A band of Brooklyn Heights residents has enlisted New York’s most prominent planning group in a bid to kill a city proposal that might temporarily replace the Brooklyn Promenade with a six-lane highway, in order to repair the expressway below.

“It’s not like I have a secret design in my back pocket, but it’s clear to us there should be more options on the table that aren’t there right now,” said Tom Wright, president and CEO of the venerable Regional Plan Association, in an interview Thursday.

Brooklyn Heights is an expensive neighborhood to live in, and its newly formed nonprofit, A Better Way, appears to be sparing no cost in its effort to defeat Mayor Bill de Blasio’s more-than-$3 billion plan. It’s paying the RPA about $30,000 for its efforts, Wright said.
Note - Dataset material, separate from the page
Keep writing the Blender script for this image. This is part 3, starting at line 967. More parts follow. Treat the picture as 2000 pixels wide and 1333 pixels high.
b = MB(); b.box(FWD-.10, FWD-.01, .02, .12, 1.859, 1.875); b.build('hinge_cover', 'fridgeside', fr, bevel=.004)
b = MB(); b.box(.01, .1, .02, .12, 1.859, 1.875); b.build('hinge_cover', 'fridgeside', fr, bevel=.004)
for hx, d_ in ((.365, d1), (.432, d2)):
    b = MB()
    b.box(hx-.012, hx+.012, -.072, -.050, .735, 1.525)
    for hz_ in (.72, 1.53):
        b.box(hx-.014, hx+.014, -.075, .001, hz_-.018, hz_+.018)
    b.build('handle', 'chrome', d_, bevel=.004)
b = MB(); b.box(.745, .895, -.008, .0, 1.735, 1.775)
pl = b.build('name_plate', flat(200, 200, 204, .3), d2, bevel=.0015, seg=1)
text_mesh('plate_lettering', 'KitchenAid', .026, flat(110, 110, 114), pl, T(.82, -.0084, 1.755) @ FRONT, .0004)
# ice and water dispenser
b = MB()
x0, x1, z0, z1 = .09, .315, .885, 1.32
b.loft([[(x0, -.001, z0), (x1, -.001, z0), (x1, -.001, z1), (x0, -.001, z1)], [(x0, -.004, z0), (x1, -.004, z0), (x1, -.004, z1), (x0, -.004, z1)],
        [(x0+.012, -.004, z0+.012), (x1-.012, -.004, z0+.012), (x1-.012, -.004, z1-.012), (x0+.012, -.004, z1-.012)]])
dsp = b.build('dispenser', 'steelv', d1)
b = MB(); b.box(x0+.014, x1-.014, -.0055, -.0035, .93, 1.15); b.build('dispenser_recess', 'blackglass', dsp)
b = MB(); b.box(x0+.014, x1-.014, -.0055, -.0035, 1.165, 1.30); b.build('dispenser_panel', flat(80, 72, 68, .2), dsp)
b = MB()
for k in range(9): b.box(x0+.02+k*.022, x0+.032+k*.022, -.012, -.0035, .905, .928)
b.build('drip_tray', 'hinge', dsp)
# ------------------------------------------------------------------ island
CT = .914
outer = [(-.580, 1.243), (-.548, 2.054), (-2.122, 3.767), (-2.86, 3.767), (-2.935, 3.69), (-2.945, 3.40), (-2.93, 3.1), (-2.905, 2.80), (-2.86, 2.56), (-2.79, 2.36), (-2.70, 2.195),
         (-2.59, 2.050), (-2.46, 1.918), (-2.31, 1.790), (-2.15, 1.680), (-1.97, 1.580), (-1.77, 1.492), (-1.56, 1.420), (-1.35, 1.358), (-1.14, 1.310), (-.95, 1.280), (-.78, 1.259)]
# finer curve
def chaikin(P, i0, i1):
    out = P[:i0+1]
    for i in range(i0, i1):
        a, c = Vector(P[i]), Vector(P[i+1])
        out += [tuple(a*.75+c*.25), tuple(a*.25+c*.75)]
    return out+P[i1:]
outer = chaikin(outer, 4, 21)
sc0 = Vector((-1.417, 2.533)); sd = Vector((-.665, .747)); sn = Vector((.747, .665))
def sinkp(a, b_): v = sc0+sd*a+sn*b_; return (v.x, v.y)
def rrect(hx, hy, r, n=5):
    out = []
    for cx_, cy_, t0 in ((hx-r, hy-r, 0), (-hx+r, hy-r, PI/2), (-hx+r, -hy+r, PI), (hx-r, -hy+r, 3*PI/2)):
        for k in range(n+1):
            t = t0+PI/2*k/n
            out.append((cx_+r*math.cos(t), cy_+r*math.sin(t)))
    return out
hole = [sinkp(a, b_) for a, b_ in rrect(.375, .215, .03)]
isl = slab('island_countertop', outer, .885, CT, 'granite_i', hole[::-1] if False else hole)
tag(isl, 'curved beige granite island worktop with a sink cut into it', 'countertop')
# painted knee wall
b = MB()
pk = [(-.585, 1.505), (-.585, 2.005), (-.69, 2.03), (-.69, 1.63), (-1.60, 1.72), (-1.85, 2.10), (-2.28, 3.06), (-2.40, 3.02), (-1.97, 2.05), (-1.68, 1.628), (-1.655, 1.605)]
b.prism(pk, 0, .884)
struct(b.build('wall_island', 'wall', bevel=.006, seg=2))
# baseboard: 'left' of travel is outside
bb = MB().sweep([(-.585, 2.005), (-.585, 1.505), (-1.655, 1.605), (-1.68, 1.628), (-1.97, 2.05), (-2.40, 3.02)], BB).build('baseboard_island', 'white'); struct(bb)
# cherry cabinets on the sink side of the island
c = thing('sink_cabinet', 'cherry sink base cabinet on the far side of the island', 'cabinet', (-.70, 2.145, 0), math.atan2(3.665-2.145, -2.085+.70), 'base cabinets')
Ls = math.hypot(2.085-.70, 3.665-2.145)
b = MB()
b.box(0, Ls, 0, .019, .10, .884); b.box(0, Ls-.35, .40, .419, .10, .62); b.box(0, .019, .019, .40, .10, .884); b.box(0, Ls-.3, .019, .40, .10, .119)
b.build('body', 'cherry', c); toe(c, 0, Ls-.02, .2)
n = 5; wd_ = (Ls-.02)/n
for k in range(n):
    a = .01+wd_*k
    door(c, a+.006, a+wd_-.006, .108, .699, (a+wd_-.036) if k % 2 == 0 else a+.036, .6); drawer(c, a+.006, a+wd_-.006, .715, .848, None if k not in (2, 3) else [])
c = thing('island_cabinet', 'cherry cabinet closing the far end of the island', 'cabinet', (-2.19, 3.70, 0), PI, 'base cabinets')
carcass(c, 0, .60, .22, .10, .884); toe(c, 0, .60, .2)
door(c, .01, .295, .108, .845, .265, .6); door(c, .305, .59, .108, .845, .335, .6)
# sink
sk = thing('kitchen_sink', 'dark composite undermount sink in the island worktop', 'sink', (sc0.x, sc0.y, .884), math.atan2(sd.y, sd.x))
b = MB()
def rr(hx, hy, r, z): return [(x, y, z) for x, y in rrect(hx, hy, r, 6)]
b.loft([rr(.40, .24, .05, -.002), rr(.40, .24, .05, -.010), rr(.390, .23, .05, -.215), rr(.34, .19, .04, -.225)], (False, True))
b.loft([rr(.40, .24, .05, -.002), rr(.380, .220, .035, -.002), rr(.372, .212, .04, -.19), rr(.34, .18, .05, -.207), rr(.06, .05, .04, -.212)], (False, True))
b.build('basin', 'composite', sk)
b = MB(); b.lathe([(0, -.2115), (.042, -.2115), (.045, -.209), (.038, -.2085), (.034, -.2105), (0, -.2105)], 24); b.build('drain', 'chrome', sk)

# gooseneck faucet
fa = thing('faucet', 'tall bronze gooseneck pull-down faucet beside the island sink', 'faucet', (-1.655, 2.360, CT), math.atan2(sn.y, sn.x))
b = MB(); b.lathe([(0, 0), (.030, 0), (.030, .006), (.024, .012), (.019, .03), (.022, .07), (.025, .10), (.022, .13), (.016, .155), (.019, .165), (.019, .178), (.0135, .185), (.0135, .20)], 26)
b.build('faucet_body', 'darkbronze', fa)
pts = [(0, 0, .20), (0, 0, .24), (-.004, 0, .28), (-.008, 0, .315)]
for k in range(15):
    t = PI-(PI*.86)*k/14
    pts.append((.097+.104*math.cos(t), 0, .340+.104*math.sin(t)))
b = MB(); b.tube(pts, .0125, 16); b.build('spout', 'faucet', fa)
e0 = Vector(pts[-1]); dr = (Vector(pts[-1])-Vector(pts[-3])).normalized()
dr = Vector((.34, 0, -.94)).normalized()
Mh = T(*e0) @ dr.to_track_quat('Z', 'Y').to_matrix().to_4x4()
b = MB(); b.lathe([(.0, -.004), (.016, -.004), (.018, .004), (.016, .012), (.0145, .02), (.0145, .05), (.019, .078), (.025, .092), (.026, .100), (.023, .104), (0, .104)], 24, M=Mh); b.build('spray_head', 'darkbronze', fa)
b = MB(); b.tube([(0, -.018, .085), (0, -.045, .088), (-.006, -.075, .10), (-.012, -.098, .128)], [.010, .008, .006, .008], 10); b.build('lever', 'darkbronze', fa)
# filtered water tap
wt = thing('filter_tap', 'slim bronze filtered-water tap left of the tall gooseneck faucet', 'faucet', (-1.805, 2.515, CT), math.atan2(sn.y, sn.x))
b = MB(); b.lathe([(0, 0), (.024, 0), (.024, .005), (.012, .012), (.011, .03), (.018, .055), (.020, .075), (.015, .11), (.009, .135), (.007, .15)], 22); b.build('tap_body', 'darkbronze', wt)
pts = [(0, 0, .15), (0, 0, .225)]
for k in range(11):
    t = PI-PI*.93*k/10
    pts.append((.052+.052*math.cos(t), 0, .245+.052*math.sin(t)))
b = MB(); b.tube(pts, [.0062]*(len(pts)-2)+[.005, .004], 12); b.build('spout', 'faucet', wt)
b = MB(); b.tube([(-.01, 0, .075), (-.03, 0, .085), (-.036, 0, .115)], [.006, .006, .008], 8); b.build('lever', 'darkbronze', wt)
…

It’s also hired Mercury Public Affairs, a public relations firm that represents Charter Communications, and lobbyists from Capalino and Company — a high-powered outfit that counts Airbnb as a client. Lobbying records indicate A Better Way paid Capalino $40,000 in the last two months of 2018 alone.

“While Gov. [Andrew] Cuomo is bringing in outside help to avoid the devastating consequences of closing L-Train service, Mayor de Blasio is ramming through a closed-door plan that will increase pollution and traffic,” said former Assistant U.S. Attorney for the Eastern District Hilary Jager, one of the women running A Better Way. “Theirs is a plan that looks to the past for inspiration. Together with the RPA, we challenge the City to plan for the future.”

A spokesperson for the city’s Transportation Department had no immediate comment.

The Robert Moses-era structure carries 150,000 vehicles a day and is in such a sorry state that city officials say it will have to divert truck traffic onto local streets in 2026. Wright and his colleague Kate Slevin say their main goal is to find ways the city might reduce traffic on the cantilevered Brooklyn-Queens Expressway that supports the Promenade. Should the city find ways to do so, it might no longer need as many lanes to carry that traffic during its reconstruction.

Things like congestion pricing, high-occupancy vehicle restrictions and two-way Verrazzano tolls weren’t “accounted for in the city study,” said Slevin, a senior vice president at the Regional Plan Association.

“We just want to see if there are options for getting some of the traffic volumes down to allow a different design, maybe fewer lanes on the roadway, so it wouldn’t be such a large impact,” she added.